1 - Depuis 2001, la Cour de cassation décide que la cessation d'activité de l'entreprise, quand elle n'est pas due à une faute de l'employeur ou à sa légèreté blâmable, constitue un motif économique de licenciement (Cass. soc. 16 janvier 2001 n°98-44647). Par exemple, constitue une légèreté blâmable la décision d'une filiale de cesser de manière précipitée son activité, alors que celle-ci est prospère, pour céder à la demande de la direction du groupe (Cass. soc. 28 octobre 2008 n° 07-41984).
Hors ces deux situations particulières, il n'est donc pas nécessaire à l'employeur qui met fin à son activité de justifier que sa décision repose sur des difficultés économiques, sur une menace pesant sur la compétitivité de l'entreprise ou sur une mutation technologique (Cass. soc. 8 juillet 2009 n° 08-41644).
2 - Cette solution repose sur la prise en compte de la liberté d'entreprendre qui implique, pour celui qui l'exerce, la faculté d'interrompre son activité sans que la rupture des contrats de travail qui en résulte soit dépourvue de cause. C'est en considération de cette liberté que le Conseil constitutionnel a jugée inconstitutionnelle une disposition de la loi de modernisation sociale qui restreignait le champ des causes de licenciement économique, en excluant de la sorte la cessation d'activité comme cause autonome de rupture (Cons. const. 12 janvier 2002 n° 2001-455 DC : RJS 3/02 n° 275).

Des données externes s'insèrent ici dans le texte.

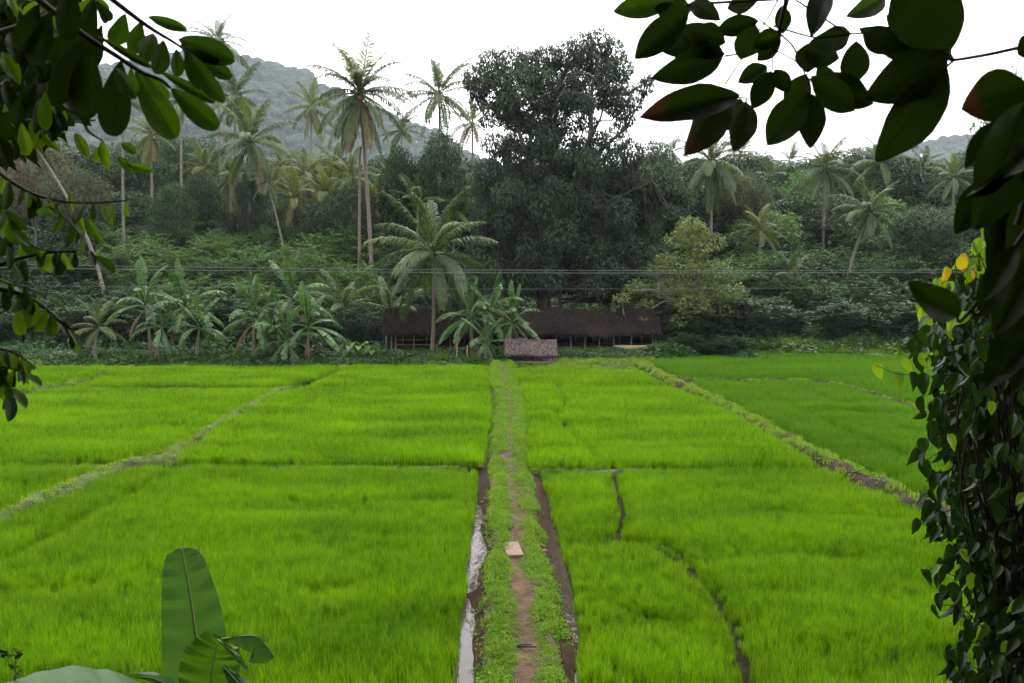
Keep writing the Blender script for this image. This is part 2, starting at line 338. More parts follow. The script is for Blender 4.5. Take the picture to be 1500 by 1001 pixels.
obj('hill', grid_mesh('distant_hill', np.linspace(250, 1340, 60), np.linspace(760, 2120, 46), H2, M['hill']), kind='structure')

# ------------------------------------------------------------------ instanced small growth (grass, rice, weeds): kinds of tuft
def tuft_rice(seed, nb, rad, h, w, mat):
    r = np.random.RandomState(seed); g = Geo()
    a = r.uniform(0, 6.283, nb); rr = rad * np.sqrt(r.uniform(0, 1, nb))
    B = np.stack([rr * np.cos(a), rr * np.sin(a), np.zeros(nb)], 1)
    a2 = r.uniform(0, 6.283, nb); lean = r.uniform(0.05, 0.35, nb); hh = h * r.uniform(0.7, 1.1, nb)
    O = np.stack([np.cos(a2), np.sin(a2), np.zeros(nb)], 1)
    sd_ = np.stack([-np.sin(a2 + r.normal(0, .6, nb)), np.cos(a2), np.zeros(nb)], 1) * w
    p1 = B + O * (lean * 0.35 * hh)[:, None] + np.array([0, 0, 1]) * (hh * 0.55)[:, None]
    p2 = B + O * (lean * hh * r.uniform(.9, 1.8, nb))[:, None] + np.array([0, 0, 1]) * hh[:, None]
    V = np.stack([B - sd_ * .5, B + sd_ * .5, p1 + sd_ * .5, p1 - sd_ * .5, p2], 1).reshape(-1, 3)
    k = np.arange(nb)[:, None] * 5
    t = np.repeat(r.uniform(0, 1, nb), 5)
    g.add(V, np.hstack([k, k + 1, k + 2, k + 3]), t)
    g.F.append((np.hstack([k + 3, k + 2, k + 4]))); g.M.append(np.zeros(nb, int))
    return g.mesh('tuft', mat)
def tuft_herb(seed, nl, rad, h, L, mat, wr=0.55):
    r = np.random.RandomState(seed); g = Geo()
    a = r.uniform(0, 6.283, nl); rr = rad * np.sqrt(r.uniform(0, 1, nl))
    P = np.stack([rr * np.cos(a), rr * np.sin(a), h * r.uniform(.15, 1, nl) * (1 - .6 * (rr / rad) ** 2)], 1)
    a2 = a + r.normal(0, 1.0, nl)
    D = np.stack([np.cos(a2), np.sin(a2), r.uniform(-.35, .6, nl)], 1)
    N = np.stack([r.normal(0, .4, nl), r.normal(0, .4, nl), np.ones(nl)], 1)
    ll = L * r.uniform(.6, 1.25, nl)
    cards(g, P, D, N, ll, ll * wr, r.uniform(0, 1, nl))
    return g.mesh('tuft', mat)
def proto(me):
    return bpy.data.objects.new('tuft_source', me)      # stays outside the scene: only its mesh is instanced

_ng = {}
def scatter(name, pts, scl, protos, label, cat, seed=0, parent=None, tilt=0.12):
    """ONE object of countless tufts: a point cloud mesh with geometry-node instances"""
    r = np.random.RandomState(seed + 11); n = len(pts)
    me = bpy.data.meshes.new(name); me.vertices.add(n)
    me.vertices.foreach_set('co', np.asarray(pts, np.float32).ravel())
    a = me.attributes.new('scl', 'FLOAT', 'POINT'); a.data.foreach_set('value', np.asarray(scl, np.float32))
    rot = np.stack([r.normal(0, tilt, n), r.normal(0, tilt, n), r.uniform(0, 6.283, n)], 1).astype(np.float32)
    a = me.attributes.new('rot', 'FLOAT_VECTOR', 'POINT'); a.data.foreach_set('vector', rot.ravel())
    a = me.attributes.new('pick', 'INT', 'POINT'); a.data.foreach_set('value', r.randint(0, len(protos), n).astype(np.int32))
    me.update()
    o = bpy.data.objects.new(name, me); COL.objects.link(o)
    ng = bpy.data.node_groups.new('scatter', 'GeometryNodeTree')
    ng.interface.new_socket('Geometry', in_out='INPUT', socket_type='NodeSocketGeometry')
    ng.interface.new_socket('Geometry', in_out='OUTPUT', socket_type='NodeSocketGeometry')
    N, L = ng.nodes, ng.links
    gi = N.new('NodeGroupInput'); go = N.new('NodeGroupOutput'); ip = N.new('GeometryNodeInstanceOnPoints'); jn = N.new('GeometryNodeJoinGeometry')
    for q in protos:
        oi = N.new('GeometryNodeObjectInfo'); oi.inputs['Object'].default_value = q
        gi2 = N.new('GeometryNodeGeometryToInstance'); L.new(oi.outputs['Geometry'], gi2.inputs[0]); L.new(gi2.outputs[0], jn.inputs[0])
    def named(t, nm):
        x = N.new('GeometryNodeInputNamedAttribute'); x.data_type = t; x.inputs['Name'].default_value = nm; return x.outputs['Attribute']
    L.new(gi.outputs[0], ip.inputs['Points']); L.new(jn.outputs[0], ip.inputs['Instance'])
    ip.inputs['Pick Instance'].default_value = True
    L.new(named('INT', 'pick'), ip.inputs['Instance Index']); L.new(named('FLOAT_VECTOR', 'rot'), ip.inputs['Rotation']); L.new(named('FLOAT', 'scl'), ip.inputs['Scale'])
    L.new(ip.outputs[0], go.inputs[0])
    md = o.modifiers.new('scatter', 'NODES'); md.node_group = ng
    if parent is not None: o.parent = parent
    o['kind'] = 'stuff'
    if label: o['label'] = label; o['category'] = cat
    return o

def poly_w(px, z): return np.array([at_z(a, b, z)[:2] for a, b in px])
def inside(P, poly):
    x, y = P[:, 0], P[:, 1]; c = np.zeros(len(P), bool); n = len(poly)
    for i in range(n):
        x1, y1 = poly[i]; x2, y2 = poly[(i + 1) % n]
        if y1 == y2: continue
        m = ((y1 > y) != (y2 > y)) & (x < (x2 - x1) * (y - y1) / (y2 - y1) + x1); c ^= m
    return c
def line_dist(P, line):
    d = np.full(len(P), 1e9)
    for a, b in zip(line[:-1], line[1:]):
        ab = b - a; t = np.clip(((P - a) @ ab) / (ab @ ab + 1e-9), 0, 1)
        d = np.minimum(d, np.linalg.norm(P - a - t[:, None] * ab, axis=1))
    return d

# ------------------------------------------------------------------ paddies
rice_near = [proto(tuft_rice(s, 27, 0.11, 0.36, 0.0085, M['rice'])) for s in range(4)]
rice_far = [proto(tuft_rice(20 + s, 30, 0.20, 0.36, 0.015, M['rice'])) for s in range(4)]
rice_deep = [proto(tuft_rice(40 + s, 30, 0.20, 0.42, 0.015, M['rice_dark'])) for s in range(4)]
Z1, Z2, Z3, Z4 = 0.05, 0.22, 0.34, 0.14
PLOTS = [
 ('near', Z1, [(699, 697), (692, 760), (682, 830), (674, 900), (662, 1001), (650, 1090), (-160, 1090), (-160, 835), (0, 775), (62, 747), (183, 697), (262, 691)],
  'bright young rice filling the large near plot beside the wide water channel'),
 ('near', Z1, [(-160, 688), (0, 688), (140, 692), (150, 697), (40, 740), (-30, 772), (-160, 812)], 'bright young rice in the wedge plot outside the diagonal bund at the picture edge'),
 ('near', Z1, [(793, 697), (808, 745), (822, 800), (836, 850), (848, 910), (853, 960), (850, 1001), (855, 1090), (1750, 1090), (1470, 815), (1345, 758), (1290, 732), (1262, 727), (1235, 704), (1190, 697)],
  'bright young rice in the near plot crossed by a curving bare furrow'),
 ('mid', Z2, [(714, 575), (716, 610), (710, 640), (702, 684), (262, 682), (335, 625), (420, 579), (455, 574)], 'bright rice between the footpath and the diagonal bund, beyond the cross bund'),
 ('mid', Z2, [(108, 576), (402, 576), (322, 619), (250, 664), (172, 682), (-160, 678), (-160, 612), (0, 589), (60, 580)], 'wide bright rice plot outside the diagonal bund with a thin bund behind'),
 ('mid', Z2, [(761, 571), (772, 600), (777, 640), (781, 688), (1190, 689), (1128, 646), (1053, 603), (975, 571)], 'bright rice plot by the footpath with a curving furrow through its middle'),
 ('far', Z3, [(517, 542), (712, 542), (714, 570), (455, 570)], 'thin strip of rice at the far end next to the footpath'),
 ('far', Z3, [(204, 543), (500, 543), (455, 558), (412, 570), (112, 570)], 'long thin rice strip below the banana plants'),
 ('far', Z3, [(-160, 542), (188, 542), (96, 563), (0, 580), (-160, 600)], 'rice corner below the grassy bank at the picture edge'),
 ('far', Z3, [(757, 547), (935, 547), (966, 566), (760, 567)], 'thin strip of rice in front of the grassy clearing'),
]
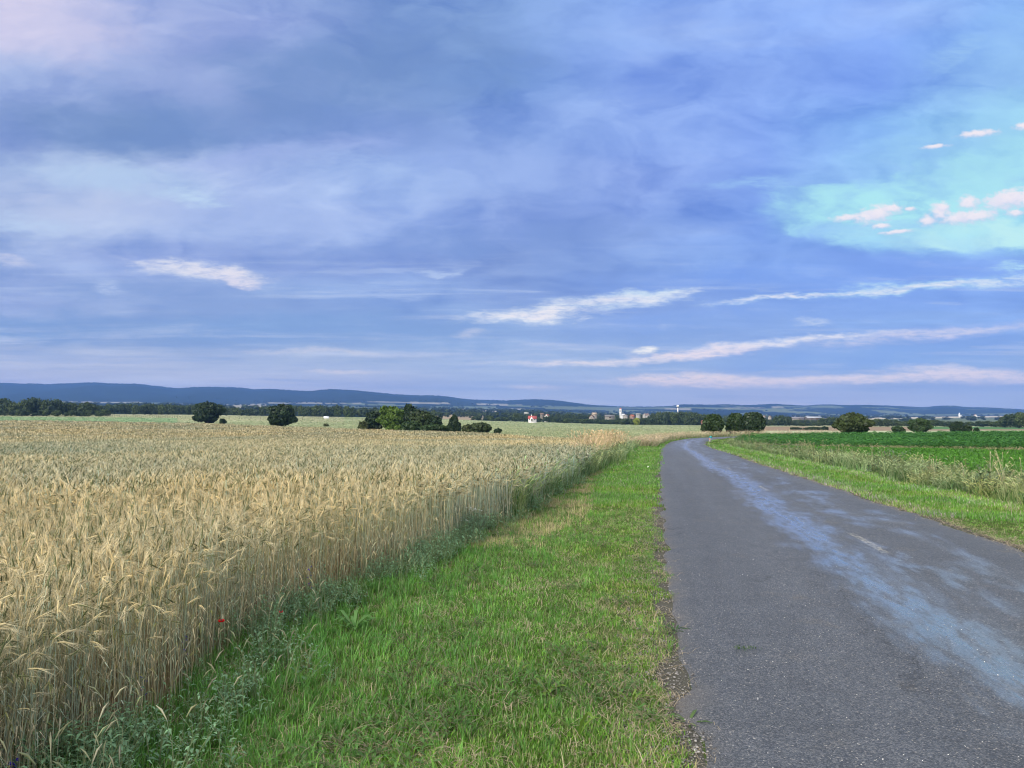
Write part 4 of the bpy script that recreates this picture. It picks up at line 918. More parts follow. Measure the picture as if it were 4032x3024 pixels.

3 - L'appartenance de l'employeur à un groupe n'y change rien car il doit demeurer libre de mettre fin à son activité économique sans avoir en principe à apporter d'autres justifications, de nature économique ou technologique. Cependant, lorsque ce groupe exerce une influence excessive sur une filiale au point de devenir le coemployeur de son personnel, la situation n'est plus la même. Lorsque l'un d'eux interrompt son activité alors que l'autre la poursuit, le licenciement du personnel employé par le premier ne peut reposer sur un motif économique réel et sérieux que si cette rupture est justifiée au regard des deux coemployeurs (déjà en ce sens, voir Cass. soc. 9 janvier 2008 n°06-44522).
Aussi, la Cour de cassation, dans ses arrêts du 18 janvier 2011, énonce t-elle qu'en ce cas la cessation d'activité ne peut constituer une cause économique de rupture qu'à la condition d'être justifiée par l'évolution de la situation économique ou technologique du secteur d'activité du groupe dont relèvent les coemployeurs.
Ces décisions confirment celle rendue en 2009 par la cour d'appel de Paris. Les juges avaient alors décidé que le groupe JFH pouvait être considéré comme coemployeur des salariés car il existait «une confusion d'intérêts d'activités et de direction» entre le groupe et sa filiale, et qu'en conséquence la cessation d'activité de l’employeur découlait de choix stratégiques décidés par JFH et non de réelles difficultés économiques.
Il faudrait sans doute réserver aussi le cas, peu fréquent, où les deux coemployeurs cessent simultanément leur activité.